begin

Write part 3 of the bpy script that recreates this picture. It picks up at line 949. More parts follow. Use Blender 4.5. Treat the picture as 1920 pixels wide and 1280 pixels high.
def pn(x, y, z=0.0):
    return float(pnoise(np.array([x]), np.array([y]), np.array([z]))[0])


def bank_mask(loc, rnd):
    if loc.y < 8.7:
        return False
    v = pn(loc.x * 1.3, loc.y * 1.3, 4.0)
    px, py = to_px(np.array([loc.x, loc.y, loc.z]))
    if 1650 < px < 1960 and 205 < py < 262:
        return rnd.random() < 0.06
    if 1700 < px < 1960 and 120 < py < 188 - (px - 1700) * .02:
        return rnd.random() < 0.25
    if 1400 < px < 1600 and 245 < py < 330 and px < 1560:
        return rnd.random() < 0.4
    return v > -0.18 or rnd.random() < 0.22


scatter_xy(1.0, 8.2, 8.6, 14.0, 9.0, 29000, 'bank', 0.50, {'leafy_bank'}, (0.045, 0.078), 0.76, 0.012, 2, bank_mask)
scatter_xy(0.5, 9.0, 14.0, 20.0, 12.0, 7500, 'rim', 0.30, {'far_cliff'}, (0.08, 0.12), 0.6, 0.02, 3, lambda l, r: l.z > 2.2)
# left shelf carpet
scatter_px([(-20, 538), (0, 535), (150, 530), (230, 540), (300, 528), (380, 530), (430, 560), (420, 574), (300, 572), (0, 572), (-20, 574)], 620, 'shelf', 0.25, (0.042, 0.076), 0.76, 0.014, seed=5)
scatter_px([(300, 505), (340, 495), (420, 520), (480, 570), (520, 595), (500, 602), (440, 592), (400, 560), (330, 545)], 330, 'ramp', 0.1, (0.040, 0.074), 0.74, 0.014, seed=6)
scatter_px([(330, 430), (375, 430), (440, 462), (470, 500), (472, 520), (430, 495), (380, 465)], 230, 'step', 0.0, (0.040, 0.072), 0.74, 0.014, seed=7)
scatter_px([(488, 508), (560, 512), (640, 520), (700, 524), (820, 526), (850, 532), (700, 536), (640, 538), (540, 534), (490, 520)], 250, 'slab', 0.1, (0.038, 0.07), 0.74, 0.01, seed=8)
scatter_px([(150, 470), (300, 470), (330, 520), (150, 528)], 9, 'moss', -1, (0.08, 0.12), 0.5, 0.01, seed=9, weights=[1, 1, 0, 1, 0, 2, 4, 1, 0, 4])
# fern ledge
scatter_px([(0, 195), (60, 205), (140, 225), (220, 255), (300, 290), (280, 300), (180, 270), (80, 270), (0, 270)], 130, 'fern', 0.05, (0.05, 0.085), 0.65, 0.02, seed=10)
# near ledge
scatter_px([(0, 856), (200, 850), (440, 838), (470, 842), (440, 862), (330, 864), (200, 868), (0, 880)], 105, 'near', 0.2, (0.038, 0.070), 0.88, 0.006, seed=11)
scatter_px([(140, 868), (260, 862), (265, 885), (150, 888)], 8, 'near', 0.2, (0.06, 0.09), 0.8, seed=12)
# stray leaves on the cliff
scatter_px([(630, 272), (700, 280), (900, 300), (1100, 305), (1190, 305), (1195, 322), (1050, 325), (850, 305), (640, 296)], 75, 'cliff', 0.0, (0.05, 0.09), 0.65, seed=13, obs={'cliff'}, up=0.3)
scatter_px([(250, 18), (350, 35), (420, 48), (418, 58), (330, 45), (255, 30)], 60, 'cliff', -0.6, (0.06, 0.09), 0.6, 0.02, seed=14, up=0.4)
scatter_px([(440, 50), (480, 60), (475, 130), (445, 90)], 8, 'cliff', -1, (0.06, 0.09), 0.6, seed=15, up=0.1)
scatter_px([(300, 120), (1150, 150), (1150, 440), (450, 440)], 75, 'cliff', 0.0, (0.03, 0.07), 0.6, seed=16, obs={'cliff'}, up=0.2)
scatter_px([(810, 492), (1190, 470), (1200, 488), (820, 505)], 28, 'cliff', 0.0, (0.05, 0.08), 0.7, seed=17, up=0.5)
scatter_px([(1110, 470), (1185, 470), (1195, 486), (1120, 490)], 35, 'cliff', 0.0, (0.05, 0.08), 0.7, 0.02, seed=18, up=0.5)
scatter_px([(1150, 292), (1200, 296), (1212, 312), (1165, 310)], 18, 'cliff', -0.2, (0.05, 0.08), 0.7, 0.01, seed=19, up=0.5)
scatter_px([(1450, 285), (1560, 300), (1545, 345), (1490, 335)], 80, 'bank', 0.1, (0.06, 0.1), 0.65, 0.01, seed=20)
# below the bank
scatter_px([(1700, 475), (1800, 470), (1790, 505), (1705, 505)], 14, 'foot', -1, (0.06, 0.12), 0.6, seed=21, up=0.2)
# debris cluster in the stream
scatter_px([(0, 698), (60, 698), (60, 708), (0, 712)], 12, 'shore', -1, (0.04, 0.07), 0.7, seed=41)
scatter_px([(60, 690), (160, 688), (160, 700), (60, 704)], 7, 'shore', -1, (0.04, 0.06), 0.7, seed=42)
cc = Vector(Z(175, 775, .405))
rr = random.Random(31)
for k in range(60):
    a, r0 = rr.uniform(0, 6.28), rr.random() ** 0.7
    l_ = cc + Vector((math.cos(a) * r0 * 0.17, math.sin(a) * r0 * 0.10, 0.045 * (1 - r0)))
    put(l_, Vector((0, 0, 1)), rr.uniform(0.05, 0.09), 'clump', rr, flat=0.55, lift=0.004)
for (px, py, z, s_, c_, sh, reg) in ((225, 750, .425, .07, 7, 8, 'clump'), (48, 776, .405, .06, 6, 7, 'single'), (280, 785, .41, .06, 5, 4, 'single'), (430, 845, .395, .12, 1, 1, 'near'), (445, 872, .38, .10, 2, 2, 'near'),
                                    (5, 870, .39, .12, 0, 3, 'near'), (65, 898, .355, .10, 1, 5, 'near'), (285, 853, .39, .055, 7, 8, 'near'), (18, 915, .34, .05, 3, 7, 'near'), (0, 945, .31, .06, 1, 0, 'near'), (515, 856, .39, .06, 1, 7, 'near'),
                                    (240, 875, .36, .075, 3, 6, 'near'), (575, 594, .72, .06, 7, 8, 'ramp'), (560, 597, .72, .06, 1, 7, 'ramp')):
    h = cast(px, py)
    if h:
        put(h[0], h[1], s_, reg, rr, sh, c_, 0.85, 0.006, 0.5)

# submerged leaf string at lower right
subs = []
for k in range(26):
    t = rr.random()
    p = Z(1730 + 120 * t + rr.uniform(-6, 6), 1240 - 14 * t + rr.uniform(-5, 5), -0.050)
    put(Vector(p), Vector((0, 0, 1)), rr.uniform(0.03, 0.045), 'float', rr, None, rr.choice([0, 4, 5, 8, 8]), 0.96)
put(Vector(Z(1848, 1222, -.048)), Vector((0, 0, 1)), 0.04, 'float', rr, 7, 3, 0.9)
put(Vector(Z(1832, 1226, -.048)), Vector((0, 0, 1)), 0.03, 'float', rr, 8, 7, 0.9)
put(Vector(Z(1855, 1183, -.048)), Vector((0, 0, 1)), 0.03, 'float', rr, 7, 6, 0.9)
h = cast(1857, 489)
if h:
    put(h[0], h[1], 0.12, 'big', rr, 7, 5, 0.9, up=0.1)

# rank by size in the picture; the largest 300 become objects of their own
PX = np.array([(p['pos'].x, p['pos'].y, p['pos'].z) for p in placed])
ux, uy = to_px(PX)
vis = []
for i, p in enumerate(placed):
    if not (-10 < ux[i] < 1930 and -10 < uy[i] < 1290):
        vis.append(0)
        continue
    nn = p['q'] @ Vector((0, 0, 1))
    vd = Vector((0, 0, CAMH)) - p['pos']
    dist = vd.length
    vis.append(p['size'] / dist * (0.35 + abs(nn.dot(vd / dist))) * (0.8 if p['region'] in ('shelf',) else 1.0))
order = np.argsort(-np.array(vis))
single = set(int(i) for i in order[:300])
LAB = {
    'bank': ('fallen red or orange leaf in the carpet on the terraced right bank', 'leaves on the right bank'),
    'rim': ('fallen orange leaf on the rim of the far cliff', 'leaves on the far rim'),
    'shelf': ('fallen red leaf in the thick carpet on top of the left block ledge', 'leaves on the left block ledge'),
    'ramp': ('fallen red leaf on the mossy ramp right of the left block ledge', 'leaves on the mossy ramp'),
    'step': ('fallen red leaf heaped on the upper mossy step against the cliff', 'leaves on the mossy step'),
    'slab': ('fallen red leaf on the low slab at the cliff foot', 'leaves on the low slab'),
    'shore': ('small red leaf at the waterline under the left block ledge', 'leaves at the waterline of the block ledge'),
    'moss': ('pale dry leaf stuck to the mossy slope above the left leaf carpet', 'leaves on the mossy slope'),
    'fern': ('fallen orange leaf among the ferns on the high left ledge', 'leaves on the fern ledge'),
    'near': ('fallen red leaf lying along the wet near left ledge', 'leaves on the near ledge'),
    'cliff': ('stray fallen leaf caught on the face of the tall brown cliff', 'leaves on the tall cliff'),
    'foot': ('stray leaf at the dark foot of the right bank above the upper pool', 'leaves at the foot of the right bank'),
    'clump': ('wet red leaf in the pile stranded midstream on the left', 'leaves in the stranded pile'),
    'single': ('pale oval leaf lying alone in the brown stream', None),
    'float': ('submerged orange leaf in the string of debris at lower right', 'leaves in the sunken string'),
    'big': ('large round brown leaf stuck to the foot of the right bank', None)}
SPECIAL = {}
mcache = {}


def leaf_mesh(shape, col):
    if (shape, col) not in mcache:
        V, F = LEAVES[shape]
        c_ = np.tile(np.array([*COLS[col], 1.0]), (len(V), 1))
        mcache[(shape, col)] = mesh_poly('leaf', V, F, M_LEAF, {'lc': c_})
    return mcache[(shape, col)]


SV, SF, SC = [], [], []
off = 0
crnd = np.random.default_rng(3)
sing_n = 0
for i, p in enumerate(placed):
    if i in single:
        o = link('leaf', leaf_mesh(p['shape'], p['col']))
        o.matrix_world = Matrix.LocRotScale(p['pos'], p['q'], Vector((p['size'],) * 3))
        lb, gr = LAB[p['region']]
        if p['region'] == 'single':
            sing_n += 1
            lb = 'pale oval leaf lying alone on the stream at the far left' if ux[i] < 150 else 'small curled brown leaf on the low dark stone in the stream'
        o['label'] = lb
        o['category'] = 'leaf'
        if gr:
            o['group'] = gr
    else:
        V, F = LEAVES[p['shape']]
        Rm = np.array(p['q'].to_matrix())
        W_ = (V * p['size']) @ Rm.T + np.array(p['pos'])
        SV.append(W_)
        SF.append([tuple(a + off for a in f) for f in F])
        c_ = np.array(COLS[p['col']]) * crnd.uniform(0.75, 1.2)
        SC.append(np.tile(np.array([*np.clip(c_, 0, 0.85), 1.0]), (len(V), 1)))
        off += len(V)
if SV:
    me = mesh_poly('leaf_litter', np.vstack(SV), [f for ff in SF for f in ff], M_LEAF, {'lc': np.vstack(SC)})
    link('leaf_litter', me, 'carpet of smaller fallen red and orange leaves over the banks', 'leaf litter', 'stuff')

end

Reproduce, please, the lines of the material from its first line down to the line containing "return v > -0.18 or rnd.random() < 0.22", keeping both ends and nothing beyond them.

Write part 3 of the bpy script that recreates this picture. It picks up at line 949. More parts follow. Use Blender 4.5. Treat the picture as 1920 pixels wide and 1280 pixels high.
def pn(x, y, z=0.0):
    return float(pnoise(np.array([x]), np.array([y]), np.array([z]))[0])


def bank_mask(loc, rnd):
    if loc.y < 8.7:
        return False
    v = pn(loc.x * 1.3, loc.y * 1.3, 4.0)
    px, py = to_px(np.array([loc.x, loc.y, loc.z]))
    if 1650 < px < 1960 and 205 < py < 262:
        return rnd.random() < 0.06
    if 1700 < px < 1960 and 120 < py < 188 - (px - 1700) * .02:
        return rnd.random() < 0.25
    if 1400 < px < 1600 and 245 < py < 330 and px < 1560:
        return rnd.random() < 0.4
    return v > -0.18 or rnd.random() < 0.22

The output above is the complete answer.